• **Provided material**

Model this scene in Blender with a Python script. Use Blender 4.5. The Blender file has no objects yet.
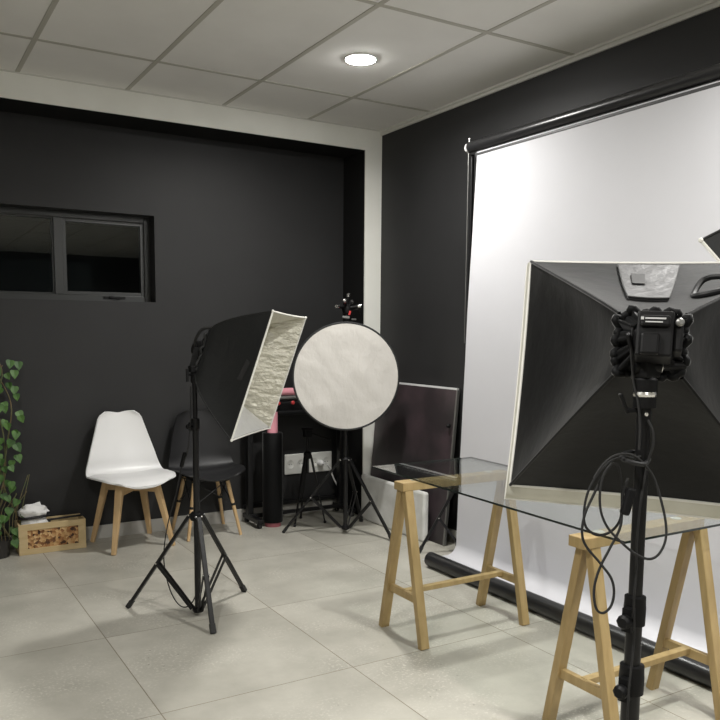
import bpy, bmesh, math, random
from mathutils import Vector, Matrix, noise
V = Vector
sc = bpy.context.scene
COL = sc.collection
random.seed(7)
H = 1.35

# ------------------------------------------------------------------ render look
sc.view_settings.view_transform = 'Standard'
sc.view_settings.look = 'None'
sc.view_settings.gamma = 1.0
sc.view_settings.use_curve_mapping = False
sc.view_settings.exposure = 0.12

# ------------------------------------------------------------------ materials
def sock(b, *names):
    for n in names:
        if n in b.inputs:
            return b.inputs[n]

def mat(name, col, rough=0.6, metal=0.0, spec=0.5, col2=None, nscale=8.0, stretch=(1, 1, 1), bump=0.0,
        bscale=40.0, sheen=0.0, bdist=0.01, contrast=(0.35, 0.65), bstretch=(1, 1, 1), trans=0.0):
    m = bpy.data.materials.new(name)
    m.use_nodes = True
    nt = m.node_tree
    b = nt.nodes['Principled BSDF']
    b.inputs['Base Color'].default_value = (*col, 1)
    b.inputs['Roughness'].default_value = rough
    b.inputs['Metallic'].default_value = metal
    sock(b, 'Specular IOR Level', 'Specular').default_value = spec
    if sheen:
        sock(b, 'Sheen Weight', 'Sheen').default_value = sheen
        sock(b, 'Sheen Roughness').default_value = 0.3
    tc = nt.nodes.new('ShaderNodeTexCoord')
    if col2 is not None:
        mp = nt.nodes.new('ShaderNodeMapping')
        mp.inputs['Scale'].default_value = stretch
        nt.links.new(tc.outputs['Object'], mp.inputs['Vector'])
        n = nt.nodes.new('ShaderNodeTexNoise')
        n.inputs['Scale'].default_value = nscale
        n.inputs['Detail'].default_value = 6
        nt.links.new(mp.outputs[0], n.inputs['Vector'])
        r = nt.nodes.new('ShaderNodeValToRGB')
        r.color_ramp.elements[0].position = contrast[0]
        r.color_ramp.elements[1].position = contrast[1]
        r.color_ramp.elements[0].color = (*col, 1)
        r.color_ramp.elements[1].color = (*col2, 1)
        nt.links.new(n.outputs['Fac'], r.inputs[0])
        nt.links.new(r.outputs[0], b.inputs['Base Color'])
    if bump:
        mp2 = nt.nodes.new('ShaderNodeMapping')
        mp2.inputs['Scale'].default_value = bstretch
        nt.links.new(tc.outputs['Object'], mp2.inputs['Vector'])
        n2 = nt.nodes.new('ShaderNodeTexNoise')
        n2.inputs['Scale'].default_value = bscale
        n2.inputs['Detail'].default_value = 5
        nt.links.new(mp2.outputs[0], n2.inputs['Vector'])
        bp = nt.nodes.new('ShaderNodeBump')
        bp.inputs['Strength'].default_value = bump
        bp.inputs['Distance'].default_value = bdist
        nt.links.new(n2.outputs['Fac'], bp.inputs['Height'])
        nt.links.new(bp.outputs[0], b.inputs['Normal'])
    return m

def glass_mat(name, tint, ior=1.45):
    m = bpy.data.materials.new(name)
    m.use_nodes = True
    nt = m.node_tree
    nt.nodes.remove(nt.nodes['Principled BSDF'])
    out = nt.nodes['Material Output']
    tr = nt.nodes.new('ShaderNodeBsdfTransparent'); tr.inputs[0].default_value = (*tint, 1)
    gl = nt.nodes.new('ShaderNodeBsdfGlossy'); gl.inputs['Roughness'].default_value = 0.01
    ge = nt.nodes.new('ShaderNodeNewGeometry')
    def mth(op, a, b_=None):
        q = nt.nodes.new('ShaderNodeMath'); q.operation = op
        for i, x in enumerate((a, b_)):
            if x is None: continue
            if hasattr(x, 'links'): nt.links.new(x, q.inputs[i])
            else: q.inputs[i].default_value = x
        return q.outputs[0]
    dt = nt.nodes.new('ShaderNodeVectorMath'); dt.operation = 'DOT_PRODUCT'
    nt.links.new(ge.outputs['Incoming'], dt.inputs[0]); nt.links.new(ge.outputs['Normal'], dt.inputs[1])
    f0 = ((ior - 1) / (ior + 1)) ** 2
    fr = mth('ADD', mth('MULTIPLY', mth('POWER', mth('SUBTRACT', 1.0, mth('ABSOLUTE', dt.outputs['Value'])), 5.0), 1 - f0), f0)
    mx = nt.nodes.new('ShaderNodeMixShader')
    nt.links.new(fr, mx.inputs[0]); nt.links.new(tr.outputs[0], mx.inputs[1]); nt.links.new(gl.outputs[0], mx.inputs[2])
    nt.links.new(mx.outputs[0], out.inputs['Surface'])
    return m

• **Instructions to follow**
Starting at the top of the listing above, reproduce each line up to and including the one with "return b.inputs[n]"; omit the pictures.

• **The answer**
Model this scene in Blender with a Python script. Use Blender 4.5. The Blender file has no objects yet.
import bpy, bmesh, math, random
from mathutils import Vector, Matrix, noise
V = Vector
sc = bpy.context.scene
COL = sc.collection
random.seed(7)
H = 1.35

# ------------------------------------------------------------------ render look
sc.view_settings.view_transform = 'Standard'
sc.view_settings.look = 'None'
sc.view_settings.gamma = 1.0
sc.view_settings.use_curve_mapping = False
sc.view_settings.exposure = 0.12

# ------------------------------------------------------------------ materials
def sock(b, *names):
    for n in names:
        if n in b.inputs:
            return b.inputs[n]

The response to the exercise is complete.